Others have perceived me as a cold individual who they say don't' know how to love- they have perceived me to be cold and unloving because I no longer want to get married or have children.
It is an act of selfishness for them to want to be alone and just fix myself and my life. But isn't that the solution for most of the life problems that we have right now.
I wanted to fix myself first, to discover my strengths and weakness- I want to be financially stable before I get into any problem I can't fix and I want to deal with my loneliness alone- I don't want another person to take on the problems I have- I want to resolve it on my own- I want to reduce the pain that is being created daily- by dealing with myself first.
It is not that I do not love- I just want to learn to love myself first so that I can learn how to love without getting addicted- to get addicted means to become helpless- to become helpless means to cling and to cling means to destroy someone you wanted to love in the first place.
You will always want more from them, because you can no longer produce the feelings of completeness within.
This has always been our problem-- this is our greatest problem as humans- we want love but do not wish to reflect on how this wanting of love destroys the other- the wanting of security, the need to be given a sense of security- the need to be guided, the need to be saved--what we don't understand is that if it is love--you don't need security- love has no insecurities, if it is love then no one needs to be saved, love itself is the saving force.
The problem in here is that we have become a masochistic and sadistic society- we don't know how to interpret love- we just expect it to involve pain and inflicting of pain.
The responsibility of fixing myself is my duty, this is not something that my parents must fix, this is not something a boyfriend or girlfriend must attend to.
My inner problems is mine to resolve. If we are going to live our lives depending that other people will fulfill this role- how will we survive?
Will we spend the rest of our lives being the victim of our circumstances?or will we choose to own up to our own happiness.
People will walk away, but they will also come uninvited. You can choose to let them in- but you must never at any circumstance expect them to do the job of making you whole.
Because if you do, the partnership becomes an addiction, the feelings of helplessness arise. Your joy will always be in another person's hand-
Once this people fail you- you will be left searching for another person to fill the void- but the void never gets filled- the more you search for people to do your job for you- the more the void becomes bigger.
I believe we can solve a lot of problems in this world-- if we start acknowledging that it is our main duty to make ourselves happy- to never place it on somebody else's ability to make us smile.

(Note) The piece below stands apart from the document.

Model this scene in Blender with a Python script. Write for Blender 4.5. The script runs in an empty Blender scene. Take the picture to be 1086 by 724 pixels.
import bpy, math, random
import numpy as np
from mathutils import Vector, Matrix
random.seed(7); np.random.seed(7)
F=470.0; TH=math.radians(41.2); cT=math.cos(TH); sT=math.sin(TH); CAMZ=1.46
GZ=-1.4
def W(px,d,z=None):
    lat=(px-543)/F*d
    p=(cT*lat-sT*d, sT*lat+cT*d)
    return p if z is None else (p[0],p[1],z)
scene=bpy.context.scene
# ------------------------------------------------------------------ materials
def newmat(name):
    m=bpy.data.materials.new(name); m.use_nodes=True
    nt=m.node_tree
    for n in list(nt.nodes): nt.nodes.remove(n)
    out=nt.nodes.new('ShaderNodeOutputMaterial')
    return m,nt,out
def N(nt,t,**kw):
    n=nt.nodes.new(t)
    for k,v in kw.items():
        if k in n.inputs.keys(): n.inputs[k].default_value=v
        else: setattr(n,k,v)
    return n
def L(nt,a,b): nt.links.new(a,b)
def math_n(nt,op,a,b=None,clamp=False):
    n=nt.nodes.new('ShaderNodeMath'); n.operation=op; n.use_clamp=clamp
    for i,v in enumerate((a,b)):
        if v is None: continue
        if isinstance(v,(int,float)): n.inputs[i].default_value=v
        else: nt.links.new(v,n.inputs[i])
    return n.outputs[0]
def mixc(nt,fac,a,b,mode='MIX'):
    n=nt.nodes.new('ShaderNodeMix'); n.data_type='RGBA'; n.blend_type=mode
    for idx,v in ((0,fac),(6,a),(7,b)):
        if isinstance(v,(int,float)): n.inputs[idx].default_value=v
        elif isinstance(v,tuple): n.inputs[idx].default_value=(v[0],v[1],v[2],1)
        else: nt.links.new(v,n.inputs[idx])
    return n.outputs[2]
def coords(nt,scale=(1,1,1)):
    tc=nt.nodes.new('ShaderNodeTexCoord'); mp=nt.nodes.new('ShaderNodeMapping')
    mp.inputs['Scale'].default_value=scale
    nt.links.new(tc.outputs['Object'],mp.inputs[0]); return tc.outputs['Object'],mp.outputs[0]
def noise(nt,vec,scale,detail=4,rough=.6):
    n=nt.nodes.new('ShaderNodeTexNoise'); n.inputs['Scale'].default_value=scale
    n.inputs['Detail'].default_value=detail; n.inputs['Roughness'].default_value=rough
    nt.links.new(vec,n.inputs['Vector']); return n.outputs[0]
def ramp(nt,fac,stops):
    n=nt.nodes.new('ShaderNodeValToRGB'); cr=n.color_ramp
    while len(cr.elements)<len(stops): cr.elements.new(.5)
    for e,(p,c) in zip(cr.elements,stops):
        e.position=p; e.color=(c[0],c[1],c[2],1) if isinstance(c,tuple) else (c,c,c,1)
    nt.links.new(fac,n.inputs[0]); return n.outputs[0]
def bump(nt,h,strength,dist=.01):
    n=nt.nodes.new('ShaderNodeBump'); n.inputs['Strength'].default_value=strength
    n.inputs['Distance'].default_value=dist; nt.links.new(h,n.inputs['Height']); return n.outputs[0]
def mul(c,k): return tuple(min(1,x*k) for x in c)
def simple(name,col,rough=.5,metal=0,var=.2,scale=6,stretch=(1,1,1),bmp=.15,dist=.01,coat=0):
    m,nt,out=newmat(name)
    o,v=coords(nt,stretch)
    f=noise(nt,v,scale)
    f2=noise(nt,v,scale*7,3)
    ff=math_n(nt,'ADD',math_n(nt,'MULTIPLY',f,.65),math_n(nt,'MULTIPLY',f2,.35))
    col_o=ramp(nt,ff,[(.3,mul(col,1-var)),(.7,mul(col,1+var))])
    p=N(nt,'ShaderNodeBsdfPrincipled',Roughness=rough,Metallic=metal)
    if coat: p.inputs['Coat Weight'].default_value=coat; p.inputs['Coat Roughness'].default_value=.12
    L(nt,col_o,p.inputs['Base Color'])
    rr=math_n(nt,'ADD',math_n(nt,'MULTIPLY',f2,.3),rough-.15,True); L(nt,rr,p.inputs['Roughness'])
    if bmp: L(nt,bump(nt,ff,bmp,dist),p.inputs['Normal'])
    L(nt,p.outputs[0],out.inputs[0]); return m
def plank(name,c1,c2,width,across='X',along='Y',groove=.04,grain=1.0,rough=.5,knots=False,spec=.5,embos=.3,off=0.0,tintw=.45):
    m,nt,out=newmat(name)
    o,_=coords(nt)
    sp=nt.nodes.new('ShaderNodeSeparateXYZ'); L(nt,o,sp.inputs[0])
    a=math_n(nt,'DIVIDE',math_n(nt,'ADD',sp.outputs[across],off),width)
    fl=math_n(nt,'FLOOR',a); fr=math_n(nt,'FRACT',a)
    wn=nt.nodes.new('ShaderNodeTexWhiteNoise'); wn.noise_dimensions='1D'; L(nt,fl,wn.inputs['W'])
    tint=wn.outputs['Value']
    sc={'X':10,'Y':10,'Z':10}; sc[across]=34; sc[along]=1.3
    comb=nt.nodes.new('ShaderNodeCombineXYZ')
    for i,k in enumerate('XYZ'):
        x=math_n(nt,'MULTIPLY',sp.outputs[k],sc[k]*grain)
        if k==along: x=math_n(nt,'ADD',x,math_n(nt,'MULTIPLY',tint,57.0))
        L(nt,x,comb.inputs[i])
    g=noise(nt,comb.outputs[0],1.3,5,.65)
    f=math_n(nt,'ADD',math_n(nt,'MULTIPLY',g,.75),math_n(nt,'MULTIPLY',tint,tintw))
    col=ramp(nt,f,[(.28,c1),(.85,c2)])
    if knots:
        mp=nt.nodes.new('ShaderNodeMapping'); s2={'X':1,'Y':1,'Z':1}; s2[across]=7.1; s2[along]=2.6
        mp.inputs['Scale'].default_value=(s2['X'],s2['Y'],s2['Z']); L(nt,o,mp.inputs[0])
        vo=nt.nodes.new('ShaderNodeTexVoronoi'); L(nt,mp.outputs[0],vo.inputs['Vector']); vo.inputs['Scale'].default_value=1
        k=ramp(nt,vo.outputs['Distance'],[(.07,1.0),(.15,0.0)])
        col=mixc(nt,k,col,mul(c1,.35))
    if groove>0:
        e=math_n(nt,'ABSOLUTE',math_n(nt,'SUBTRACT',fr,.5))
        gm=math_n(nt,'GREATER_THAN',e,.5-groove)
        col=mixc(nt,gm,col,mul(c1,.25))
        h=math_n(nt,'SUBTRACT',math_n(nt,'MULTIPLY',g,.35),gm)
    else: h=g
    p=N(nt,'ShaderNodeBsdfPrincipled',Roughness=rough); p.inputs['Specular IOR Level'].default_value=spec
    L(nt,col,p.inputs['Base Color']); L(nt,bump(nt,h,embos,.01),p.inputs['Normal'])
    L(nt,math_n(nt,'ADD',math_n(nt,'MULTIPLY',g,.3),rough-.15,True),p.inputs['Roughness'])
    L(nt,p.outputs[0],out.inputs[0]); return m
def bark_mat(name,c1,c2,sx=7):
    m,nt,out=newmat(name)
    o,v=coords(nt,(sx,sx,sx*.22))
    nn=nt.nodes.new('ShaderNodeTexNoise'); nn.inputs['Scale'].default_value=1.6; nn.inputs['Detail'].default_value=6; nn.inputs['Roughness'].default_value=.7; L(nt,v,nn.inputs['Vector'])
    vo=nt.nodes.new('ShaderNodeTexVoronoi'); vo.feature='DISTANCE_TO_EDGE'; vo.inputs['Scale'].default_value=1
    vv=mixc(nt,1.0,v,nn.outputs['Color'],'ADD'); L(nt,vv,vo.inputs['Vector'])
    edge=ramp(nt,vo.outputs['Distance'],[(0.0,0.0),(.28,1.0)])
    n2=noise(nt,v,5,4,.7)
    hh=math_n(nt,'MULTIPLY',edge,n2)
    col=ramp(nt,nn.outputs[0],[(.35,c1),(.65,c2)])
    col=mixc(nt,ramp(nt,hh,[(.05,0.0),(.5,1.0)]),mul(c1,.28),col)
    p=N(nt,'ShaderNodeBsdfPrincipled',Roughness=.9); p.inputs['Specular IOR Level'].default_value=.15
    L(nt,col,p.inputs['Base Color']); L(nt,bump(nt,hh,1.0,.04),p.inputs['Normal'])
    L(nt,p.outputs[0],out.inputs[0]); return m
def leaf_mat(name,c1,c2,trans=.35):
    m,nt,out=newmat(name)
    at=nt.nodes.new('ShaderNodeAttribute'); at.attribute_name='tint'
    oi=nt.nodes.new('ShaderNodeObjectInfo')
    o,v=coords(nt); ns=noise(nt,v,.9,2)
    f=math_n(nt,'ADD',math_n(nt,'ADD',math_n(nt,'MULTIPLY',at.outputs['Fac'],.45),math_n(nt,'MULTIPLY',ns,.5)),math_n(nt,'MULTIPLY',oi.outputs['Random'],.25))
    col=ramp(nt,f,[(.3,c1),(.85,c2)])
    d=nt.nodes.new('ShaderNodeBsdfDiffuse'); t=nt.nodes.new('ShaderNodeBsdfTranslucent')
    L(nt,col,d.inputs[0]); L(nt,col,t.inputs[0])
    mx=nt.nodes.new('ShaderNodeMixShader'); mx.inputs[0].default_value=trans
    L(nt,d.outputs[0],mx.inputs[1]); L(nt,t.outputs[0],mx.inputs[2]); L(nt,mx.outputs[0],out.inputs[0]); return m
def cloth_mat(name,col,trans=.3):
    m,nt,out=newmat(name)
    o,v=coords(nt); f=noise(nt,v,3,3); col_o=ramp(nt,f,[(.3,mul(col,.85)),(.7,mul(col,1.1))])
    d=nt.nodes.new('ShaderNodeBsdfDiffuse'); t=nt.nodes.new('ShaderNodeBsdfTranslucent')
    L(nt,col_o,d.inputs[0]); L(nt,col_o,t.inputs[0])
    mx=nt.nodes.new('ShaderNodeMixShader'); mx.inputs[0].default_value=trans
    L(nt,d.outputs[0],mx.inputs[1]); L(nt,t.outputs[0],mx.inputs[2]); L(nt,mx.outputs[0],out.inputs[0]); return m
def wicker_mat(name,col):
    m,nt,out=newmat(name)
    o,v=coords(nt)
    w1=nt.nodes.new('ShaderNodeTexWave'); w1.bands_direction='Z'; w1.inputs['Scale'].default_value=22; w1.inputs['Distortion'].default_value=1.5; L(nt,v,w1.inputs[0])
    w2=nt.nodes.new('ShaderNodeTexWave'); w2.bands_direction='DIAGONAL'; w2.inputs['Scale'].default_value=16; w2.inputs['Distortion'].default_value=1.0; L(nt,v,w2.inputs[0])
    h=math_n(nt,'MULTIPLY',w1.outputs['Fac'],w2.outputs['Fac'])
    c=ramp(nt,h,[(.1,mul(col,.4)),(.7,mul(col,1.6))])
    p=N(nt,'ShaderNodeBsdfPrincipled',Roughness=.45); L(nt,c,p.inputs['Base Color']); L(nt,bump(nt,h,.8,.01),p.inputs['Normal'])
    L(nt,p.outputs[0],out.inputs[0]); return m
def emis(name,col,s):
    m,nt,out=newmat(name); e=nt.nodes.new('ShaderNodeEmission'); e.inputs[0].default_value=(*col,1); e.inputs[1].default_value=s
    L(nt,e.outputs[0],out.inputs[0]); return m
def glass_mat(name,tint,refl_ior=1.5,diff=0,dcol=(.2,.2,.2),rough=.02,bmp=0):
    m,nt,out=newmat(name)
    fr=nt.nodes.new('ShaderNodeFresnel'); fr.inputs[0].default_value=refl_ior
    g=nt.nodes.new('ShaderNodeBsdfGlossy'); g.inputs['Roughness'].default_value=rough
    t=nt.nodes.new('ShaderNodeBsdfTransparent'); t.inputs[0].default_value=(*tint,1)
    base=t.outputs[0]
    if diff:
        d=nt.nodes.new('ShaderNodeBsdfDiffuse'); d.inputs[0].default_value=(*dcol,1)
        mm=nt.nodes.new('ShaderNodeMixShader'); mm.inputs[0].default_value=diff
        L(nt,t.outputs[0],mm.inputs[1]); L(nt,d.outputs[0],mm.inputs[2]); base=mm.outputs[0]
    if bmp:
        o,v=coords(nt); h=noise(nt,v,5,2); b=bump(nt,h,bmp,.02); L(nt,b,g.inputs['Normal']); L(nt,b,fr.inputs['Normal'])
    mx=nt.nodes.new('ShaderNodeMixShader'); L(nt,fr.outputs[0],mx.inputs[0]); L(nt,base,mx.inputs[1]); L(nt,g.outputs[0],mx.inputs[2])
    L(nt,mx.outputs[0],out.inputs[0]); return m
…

A lot of people seem to believe it is the duty of other people to rescue them from what they feel. They believe it is the duty of the world to cater to them and to lift them up- all they see is injustice- and they want to feed off other people's energy because they can't face their own life.
Most of the problems that we have come from dysfunctional families- we tend to hurt more people in the process because we don't know how to be with ourselves- we don't know how to be alone- we are always expecting some relationship to pull us together and when it does not help us achieve who we are meant to be- we continue to create more relationships that tend to create more unwanted children.
A lot of women get into a relationship, even before they understand who they are. And while some women survive and become better individuals after the pain of horrific relationships, there are those who never learn- there are those who repeat the cycle and continue to engage in unhealthy relationship patterns- and this is where society breaks.
This is where self-entitlement is created- we feel entitled- entitled to hurt other people because they cannot provide us what we have been searching for. We feel entitled to demand, we feel entitled to destroy- we feel entitled because we believe it is someone else's duty to solve us--
Despite our technological advances we have not learned to do away with this self-entitled- we still believe the world owes us something- we still feel we are the victims and we still won't own up to the happiness that we ourselves can stop- if we can only choose to process our self the right way.
Love yourself- and the rest will become easier- and when I say love yourself- Love yourself completely.